Couples are encouraged to actively engage with local traditions, participate in community events, and seek opportunities for cross-cultural exchange, enhancing their service experience and strengthening their bond as a couple.

What types of ICDEIA support are available in country?

Peace Corps Botswana’s ICDEIA Committee develops and implements strategies and initiatives to support intercultural diversity, equity, inclusion, and accessibility among Volunteers. The committee focuses on identifying and addressing systemic barriers and challenges faced by Volunteers from diverse backgrounds, advocating for policy changes and providing resources to foster a more inclusive and equitable environment.

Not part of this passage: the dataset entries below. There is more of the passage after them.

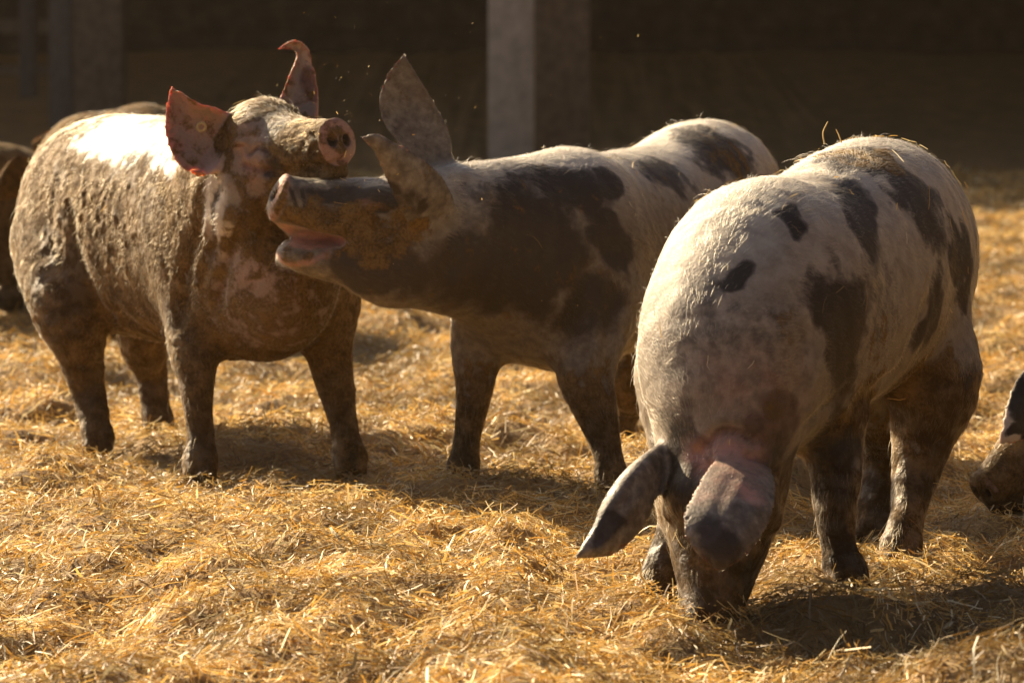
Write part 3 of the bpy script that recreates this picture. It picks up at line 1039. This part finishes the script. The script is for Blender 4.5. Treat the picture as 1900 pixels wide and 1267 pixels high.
def straw_cols(n, P, g):
    pal = np.array([(.78, .51, .155), (.69, .40, .085), (.85, .65, .28), (.90, .79, .48), (.50, .27, .06), (.28, .15, .04)])
    c = pal[g.choice(6, n, p=[.27, .20, .22, .14, .11, .06])]
    damp_shade = np.maximum(sstep(.52, .64, fbm(P[:, :2] * 2.7, 4, 77)), .8 * sstep(.56, .66, fbm(P[:, :2] * 6.5, 3, 78)))[:, None]  # dark patches: damp straw, plus shade of hollows painted into the colour
    c = c * (1 - .68 * damp_shade) + np.array((.085, .052, .02)) * .68 * damp_shade
    return c * g.uniform(.75, 1.15, (n, 1))


g = np.random.default_rng(99)
# density falls with distance; pieces get a little longer and broader far away
NS = 680000
y = 4.6 * (26 / 4.6) ** (g.random(NS) ** 1.25)
x = g.uniform(-1, 1, NS) * (.195 * y + .8)
far = np.clip((y - 8) / 14, 0, 1)
L = g.gamma(2.5, .0098, NS).clip(.007, .15) * (1 + 1.2 * far)
Wd = g.uniform(.0010, .0032, NS) * np.where(g.random(NS) < .06, 1.8, 1) * (1 + 1.8 * far)
P = np.stack([x, y, gheight(x, y)], 1)
# lie along the local slope
ex = .03
az = g.uniform(0, 2 * math.pi, NS)
dz = (gheight(x + ex * np.cos(az), y + ex * np.sin(az)) - gheight(x - ex * np.cos(az), y - ex * np.sin(az))) / (2 * ex)
tilt = np.arctan(dz) + g.normal(0, .27, NS) + np.where(g.random(NS) < .05, g.uniform(-.9, .9, NS), 0)
lift = g.random(NS) ** 2 * .028 + .002 + np.abs(np.sin(tilt)) * L * .2
st = straw_mesh('straw_bedding', P, L, Wd, az, tilt, g.normal(0, .8, NS), g.normal(0, .35, NS), straw_cols(NS, P, g), STRAW, lift)
tag(st, 'golden chopped straw spread over the whole yard', 'straw', kind='stuff')
print('straw', time.time() - T0)


# ------------------------------------------------------------------ barn behind
def box(c, s, rot=0):
    c, s = np.asarray(c, float), np.asarray(s, float) / 2
    v = np.array([(x, y, z) for z in (-1, 1) for x, y in ((-1, -1), (1, -1), (1, 1), (-1, 1))], float) * s
    ca, sa = math.cos(rot), math.sin(rot)
    v = np.stack([v[:, 0] * ca - v[:, 1] * sa, v[:, 0] * sa + v[:, 1] * ca, v[:, 2]], 1) + c
    f = np.array([(3, 2, 1, 0), (4, 5, 6, 7), (0, 1, 5, 4), (1, 2, 6, 5), (2, 3, 7, 6), (3, 0, 4, 7)])
    return v, f


def boxes(name, L, mat, parent=None, loc=(0, 0, 0)):
    Vs, Fs, k = [], [], 0
    for b in L:
        v, f = box(*b)
        Vs.append(v)
        Fs.append(f + k)
        k += 8
    o = mesh_obj(name, np.vstack(Vs), np.vstack(Fs), mat, loc, parent, smoothed=False)
    bv = o.modifiers.new('bevel', 'BEVEL')
    bv.width = .012
    bv.segments = 2
    return o


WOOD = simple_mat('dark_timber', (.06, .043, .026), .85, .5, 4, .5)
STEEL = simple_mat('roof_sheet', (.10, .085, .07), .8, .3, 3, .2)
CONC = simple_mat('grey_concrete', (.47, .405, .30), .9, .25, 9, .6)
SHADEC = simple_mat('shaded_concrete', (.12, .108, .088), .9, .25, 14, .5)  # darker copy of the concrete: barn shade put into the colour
barn = bpy.data.objects.new('barn', None)
COL.objects.link(barn)
barn.location = (0, 32, 0)
tag(barn, 'dark open-fronted barn with timber walls behind the pigs', 'barn')
bl = (0, 32, 0)
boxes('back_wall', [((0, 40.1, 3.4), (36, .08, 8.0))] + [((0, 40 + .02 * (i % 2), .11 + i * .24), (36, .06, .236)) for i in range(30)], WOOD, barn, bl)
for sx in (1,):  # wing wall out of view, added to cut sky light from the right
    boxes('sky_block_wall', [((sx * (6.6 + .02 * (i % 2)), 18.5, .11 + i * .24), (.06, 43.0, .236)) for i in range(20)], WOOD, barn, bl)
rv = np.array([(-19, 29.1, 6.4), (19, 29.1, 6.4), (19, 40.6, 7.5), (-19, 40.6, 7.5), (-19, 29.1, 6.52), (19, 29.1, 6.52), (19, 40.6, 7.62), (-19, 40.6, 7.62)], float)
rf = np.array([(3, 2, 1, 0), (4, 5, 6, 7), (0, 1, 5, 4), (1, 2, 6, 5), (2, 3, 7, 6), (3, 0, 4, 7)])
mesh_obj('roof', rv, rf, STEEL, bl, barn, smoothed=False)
POSTW = simple_mat('brown_post_rail', (.19, .138, .086), .85, .35, 12, .5)
for x0, x1, Y, kind, lab in ((906, 991, 26.3, 'concrete_pillar', 'pale concrete pillar in the middle of the barn front'),
                             (993, 1094, 26.9, 'brown_post', 'broad brown post right behind the pale middle pillar'),  # darker right-hand part beside a pillar, built as its own brown box
                             (93, 134, 30.0, 'concrete_pillar', 'dim grey pillar at the left with a brown post beside it'),
                             (136, 228, 30.8, 'brown_post', 'brown post beside the dim grey pillar at the left'),
                             (38, 68, 34.0, 'concrete_pillar', 'narrow dim pillar nearest the left edge')):
    w_ = (x1 - x0) * Y / FPX
    p = W((x0 + x1) / 2, 300, Y)
    top = 2.0 if Y < 29 else 6.3 + (Y - 29.1) * .095
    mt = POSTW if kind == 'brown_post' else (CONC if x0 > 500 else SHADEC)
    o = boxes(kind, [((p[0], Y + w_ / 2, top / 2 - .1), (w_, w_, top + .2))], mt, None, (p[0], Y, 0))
    tag(o, lab, 'pillar' if kind == 'concrete_pillar' else 'post', 'concrete pillars of the barn' if kind == 'concrete_pillar' else 'brown posts of the barn')
for i, z in enumerate((.55, .98, 1.42)):
    boxes('rail', [((-4.9, 36.0, z), (2.4, .05, .13))], POSTW, barn, bl)

# ------------------------------------------------------------------ small things
g = np.random.default_rng(5)


def stalk(pts, r, label, group='loose straw stalks'):
    c = catmull(pts, 6)
    Vs, Fs = [], []
    for i, p in enumerate(c):
        t = nrm(c[min(i + 1, len(c) - 1)] - c[max(i - 1, 0)])
        a = nrm(np.cross(t, (0.3, 1, .2)))
        b_ = np.cross(t, a)
        rr = r * (1 - .5 * i / len(c))
        for k in range(6):
            Vs.append(p + rr * (a * math.cos(k * math.pi / 3) + b_ * math.sin(k * math.pi / 3)))
    for i in range(len(c) - 1):
        for k in range(6):
            Fs.append((i * 6 + k, i * 6 + (k + 1) % 6, i * 6 + 6 + (k + 1) % 6, i * 6 + 6 + k))
    o = mesh_obj('straw_stalk', Vs, Fs, STALK, c[0])
    tag(o, label, 'straw stalk', group)


STALK = simple_mat('stalk', (.62, .46, .20), .5, .2, 40, 0)
stalk([W(1530, 268, 7.30), W(1527, 246, 7.30), W(1536, 226, 7.28)], .0016, 'thin bent straw standing on the back of the spotted pig, taller one')
stalk([W(1562, 266, 7.30), W(1556, 250, 7.30), W(1551, 240, 7.29)], .0016, 'short straw standing on the rump of the spotted pig, beside the taller one')
# chaff thrown up between the heads
n = 200
px, py = np.r_[g.normal(680, 90, 120), g.uniform(400, 1300, 80)], np.r_[g.normal(240, 90, 120), g.uniform(20, 620, 80)]
Yc = g.uniform(7.0, 9.6, n)
P = np.array([W(a, b_, c_) for a, b_, c_ in zip(px, py, Yc)])
ch = straw_mesh('flying_chaff', P, g.gamma(2.0, .0012, n).clip(.001, .007), g.uniform(.0006, .0016, n), g.uniform(0, 6.28, n), g.uniform(-1.5, 1.5, n), g.uniform(0, 3, n), g.normal(0, .3, n), straw_cols(n, P, g) * 1.2, STRAW, 0)
tag(ch, 'specks of chaff flying in the air round the two heads', 'chaff', kind='stuff')
# straw flecks stuck to the three hides
FP, FD = [], []
for cx, nfl in ((ctxL, 170), (ctxM, 110), (ctxR, 150)):
    Vv, Nv = cx['V'], cx['N']
    wgt = np.clip(.25 + Nv[:, 2], .05, 1.2) * (1 - cx['ear'])
    ix = g.choice(len(Vv), nfl, p=wgt / wgt.sum())
    t = g.normal(0, 1, (nfl, 3))
    t = nrm(t - (t * Nv[ix]).sum(1, keepdims=True) * Nv[ix] * .92)
    FP.append(Vv[ix] + Nv[ix] * .007)
    FD.append(t)
FP, FD = np.vstack(FP), np.vstack(FD)
n = len(FP)
fk = straw_mesh('straw_flecks', FP, g.gamma(3, .0075, n).clip(.008, .06), g.uniform(.0007, .0018, n), np.arctan2(FD[:, 1], FD[:, 0]), np.arcsin(np.clip(FD[:, 2], -1, 1)), g.normal(0, .8, n), g.normal(0, .4, n), straw_cols(n, FP, g), STRAW, 0)
tag(fk, 'bits of straw and chaff stuck to the muddy backs of the pigs', 'straw', kind='stuff')
# ear tag
tv = ctxL
c0 = W(374, 236, 8.268)
a = np.linspace(0, 2 * math.pi, 25)[:-1]
Vs, Fs = [], []
for i, t in enumerate(a):
    for k in range(8):
        q = k * math.pi / 4
        rr = .0085 + .003 * math.cos(q)
        Vs.append(c0 + np.array([rr * math.cos(t), .003 * math.sin(q), rr * math.sin(t)]))
        Fs.append((i * 8 + k, ((i + 1) % 24) * 8 + k, ((i + 1) % 24) * 8 + (k + 1) % 8, i * 8 + (k + 1) % 8))
mesh_obj('ear_tag', Vs, Fs, simple_mat('tag_plastic', (.45, .34, .15), .45, .2, 200, 0), (-.75, 8.9, 0), pigL)
# dust kicked up at the front hoof of the mud-caked pig
c0 = W(350, 868, 8.28)
u, v = np.meshgrid(np.linspace(0, 2 * math.pi, 33)[:-1], np.linspace(0, math.pi, 18))
Vs = np.stack([.17 * np.sin(v) * np.cos(u), .14 * np.sin(v) * np.sin(u), .13 * np.cos(v)], -1).reshape(-1, 3) + c0
Fs = [(r * 32 + q, r * 32 + (q + 1) % 32, (r + 1) * 32 + (q + 1) % 32, (r + 1) * 32 + q) for r in range(17) for q in range(32)]
dm = bpy.data.materials.new('kicked_dust')
dm.use_nodes = True
dn = dm.node_tree
dn.nodes.remove(dn.nodes['Principled BSDF'])
tc = N(dn, 'ShaderNodeTexCoord').outputs['Object']
mp = N(dn, 'ShaderNodeMapping')
mp.inputs['Scale'].default_value = (1 / .17, 1 / .14, 1 / .13)
dn.links.new(tc, mp.inputs[0])
gr = N(dn, 'ShaderNodeTexGradient', gradient_type='SPHERICAL')
dn.links.new(mp.outputs[0], gr.inputs[0])
den = math_(dn, 'MULTIPLY', math_(dn, 'MULTIPLY', math_(dn, 'POWER', gr.outputs[1], 1.3), ss(dn, noise(dn, 14, 4, .6, tc), .38, .68)), 9.0)
pv = N(dn, 'ShaderNodeVolumePrincipled')
pv.inputs['Color'].default_value = (.85, .72, .52, 1)
dn.links.new(den, pv.inputs['Density'])
dn.links.new(pv.outputs[0], dn.nodes['Material Output'].inputs['Volume'])
o = mesh_obj('dust', Vs, np.array(Fs), dm, c0)
tag(o, 'puff of pale dust at the front hoof of the mud-caked pig', 'dust', kind='stuff')
# dusty air lit by the low sun
hz = boxes('haze', [((0, 28, 7.5), (150, 150, 20))], None)
hz.modifiers.clear()
hm = bpy.data.materials.new('dusty_air')
hm.use_nodes = True
hn = hm.node_tree
hn.nodes.remove(hn.nodes['Principled BSDF'])
pv = N(hn, 'ShaderNodeVolumePrincipled')
pv.inputs['Color'].default_value = (1, .83, .58, 1)
pv.inputs['Density'].default_value = .00032
pv.inputs['Anisotropy'].default_value = .3
hn.links.new(pv.outputs[0], hn.nodes['Material Output'].inputs['Volume'])
hz.data.materials.append(hm)
tag(hz, kind='stuff')
print('script', time.time() - T0)
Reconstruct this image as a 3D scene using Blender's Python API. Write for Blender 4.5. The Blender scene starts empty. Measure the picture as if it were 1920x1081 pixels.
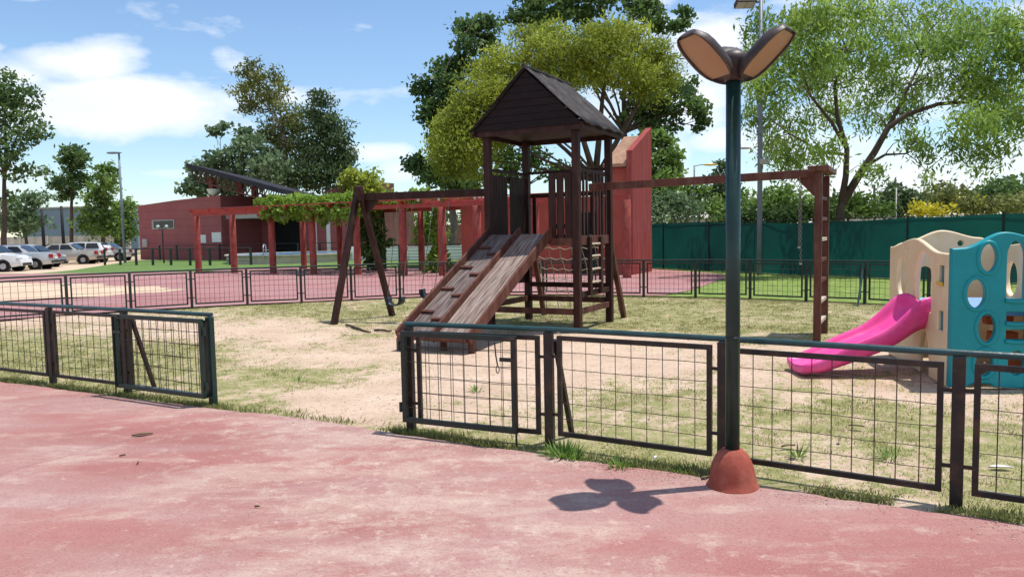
import bpy, bmesh, math, random
import numpy as np
from mathutils import Vector, Matrix
random.seed(7); RNG = np.random.default_rng(11)
SC = bpy.context.scene; COL = SC.collection
R = math.radians
# ------------------------------------------------------------------ camera
H, FOC, PITCH, ROLL = 1.65, 1420.0, R(4.29), R(1.1)
cF = Vector((0, math.cos(PITCH), -math.sin(PITCH)))
r0 = Vector((1, 0, 0)); u0 = Vector((0, math.sin(PITCH), math.cos(PITCH)))
cR = r0*math.cos(ROLL) - u0*math.sin(ROLL); cU = u0*math.cos(ROLL) + r0*math.sin(ROLL)
def ray(px, py): return cF + cR*((px-960)/FOC) - cU*((py-540.5)/FOC)
def P(px, py, z=0.0):                        # point of the plane z under a pixel
    d = ray(px, py); return Vector((0, 0, H)) + d*((z-H)/d.z)
def Q(px, py, y):                            # point of the vertical plane y under a pixel
    d = ray(px, py); return Vector((0, 0, H)) + d*(y/d.y)
def px_of(p):
    q = Vector(p) - Vector((0, 0, H)); w = q.dot(cF)
    return (960+FOC*q.dot(cR)/w, 540.5-FOC*q.dot(cU)/w)
cam = bpy.data.cameras.new('camera'); co = bpy.data.objects.new('camera', cam); COL.objects.link(co)
cam.sensor_width = 36; cam.lens = 36*FOC/1920; cam.clip_end = 3000; cam.clip_start = .05
co.matrix_world = Matrix(((cR.x, cU.x, -cF.x, 0), (cR.y, cU.y, -cF.y, 0), (cR.z, cU.z, -cF.z, H), (0, 0, 0, 1)))
SC.camera = co
U = Vector((.883, -.469, 0)); V = Vector((.469, .883, 0)); Z = Vector((0, 0, 1))
# ------------------------------------------------------------------ materials
def nt(name):
    m = bpy.data.materials.new(name); m.use_nodes = True
    t = m.node_tree; b = t.nodes['Principled BSDF']; return m, t, b
def N(t, typ, **kw):
    n = t.nodes.new(typ)
    for k, v in kw.items():
        if k in n.inputs: n.inputs[k].default_value = v
        else: setattr(n, k, v)
    return n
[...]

The Peer Support and Diversity Network/Volunteer affinity groups offer a space for Volunteers with shared identities or experiences to connect, support one another, and advocate for their needs within the Peace Corps community. Affinity groups may include groups based on race, ethnicity, gender identity, sexual orientation, disability status, or other shared characteristics, providing a supportive network for Volunteers to discuss issues, share resources, and organize events and activities.

During pre-service training, Volunteers receive training and resources on intercultural competency, diversity awareness, and inclusion practices to prepare them for service in Botswana.

Throughout their service, Volunteers have access to ongoing training, workshops, and resources on ICDEIA topics, including cultural sensitivity, unconscious bias, and inclusive community development strategies.

Peace Corps Botswana is committed to providing comprehensive support and resources to ensure that all Volunteers feel valued, respected, and empowered to contribute to meaningful change in their communities.